ONE POT DINNERS
A SALVE FOR THE SOUL
If there is a month that tests the soul, it’s January.
The holiday bills are arriving in the mail. The caloric over-indulgences of the season have sparked resolutions that, in the gray light of a winter day, are difficult to maintain. The adrenaline that kept us moving through November and December has been spent. We are tired.
It’s time for the one-dish dinner. Whether it is a soup or stew that simmers on the stovetop or a casserole that bakes low and slow in the oven, it emits aromas that perfume the house with the promise of tasty sustenance and the need to wash just one pot at dinner's end.
I’m not alone in my passion for one-pot meals. In 2014, 4.4 million Crock-Pots — the consummate “one-pot” — were sold compared with 3.2 million in 2005. The study (by the international consumer product market research firm Euromonitor) coincided with the 75th anniversary in 2015 of Crock-Pot’s invention. To boot, Food Technology magazine reported in an April 2015 article that over a five-year period, one-pot meals were up 29 percent nationally.
Andrea Chesman, a Vermont-based cookbook writer and editor, caught the wave. In late 2016, she updated her 2005 book titled “Mom’s Best One-Dish Suppers.” The new edition, released by Storey Publishing in September 2016, is titled “101 One Dish Dinners, Hearty Recipes for the Dutch Oven, Skillet & Casserole Pan.”
The book is well organized, written with no-fuss instructions like “just throw [the frozen veggies] into the pasta water” and begins each recipe with an introduction that ranges from cultural insight to opinions about the mix of spices in the recipe.

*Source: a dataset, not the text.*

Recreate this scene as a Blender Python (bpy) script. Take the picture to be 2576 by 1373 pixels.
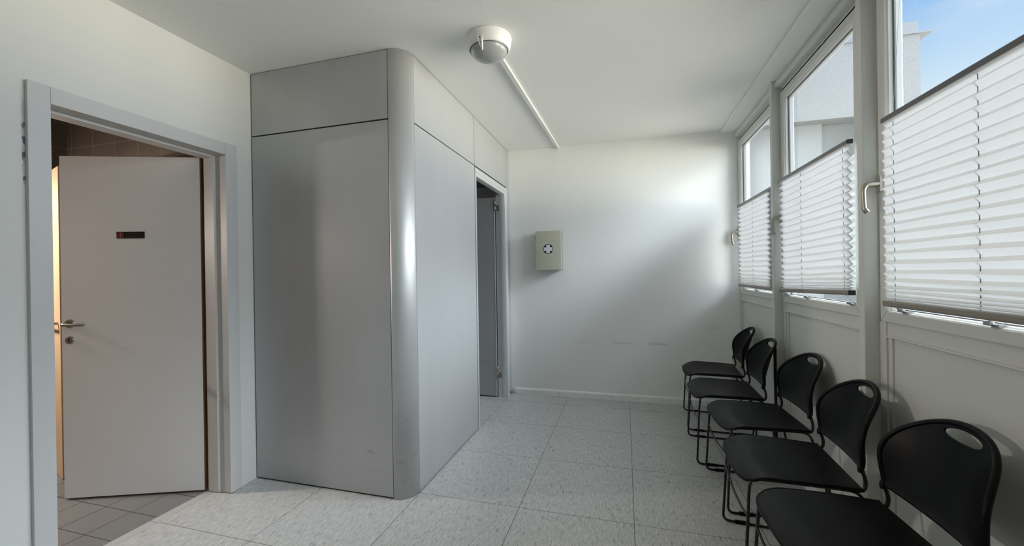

The three recipes that follow, as a package, work on several levels. The meals will hit wildly different palate-points. They are healthy. And they are, when taken in a threesome, particularly economical. Together, the cost of the ingredients — including spices — was less than $100. Note: Ms. Chesman’s recipes do not contain the usual number of servings, but each easily serves four hungry people, and the leftovers will stretch through most of a week.
The first recipe, Quick Black Bean Soup, is indeed quick and costs about $10 for a large pot. As is typical, the author suggests the no-fuss way: using canned black beans so the dish can be made at a moment’s notice. With the smoky spice of a chipotle chili and the warmth of ground cumin, this soup is perfect for a snowy day.
The second recipe features sauerkraut. Sauerkraut and January just seem to go together. (Sauerkraut on New Year’s Day is supposed to guarantee good luck for the new year.) Skillet Choucroute Garni (choucroute is French for sauerkraut) would feature, if being prepared the traditional Alsatian way, goose fat and juniper berries, and a considerable helping of goose meat, pork and ham. Ms. Chesman’s version goes lighter on the calorie count, and I went even lighter, using a “lite” version of kielbasa and ham. This meal is delightfully tasty, easy to make and costs about $15 for a huge skilletfull. A slice of pumpernickel bread with butter is a perfect complement.
I was sold on the third recipe as soon as I saw that it involved lamb and that the preparation was described as osso bucco-style. Usually made of a veal shank and braised in wine and stock, osso bucco is the definition of decadence. Using lamb, the meal was less expensive than veal shank but just as delicious. This dish is the most expensive of the three: The lamb, four onepound-plus-change shanks, cost about $30. Considering that only about $25 was spent on the other two meals, it seemed an acceptable splurge.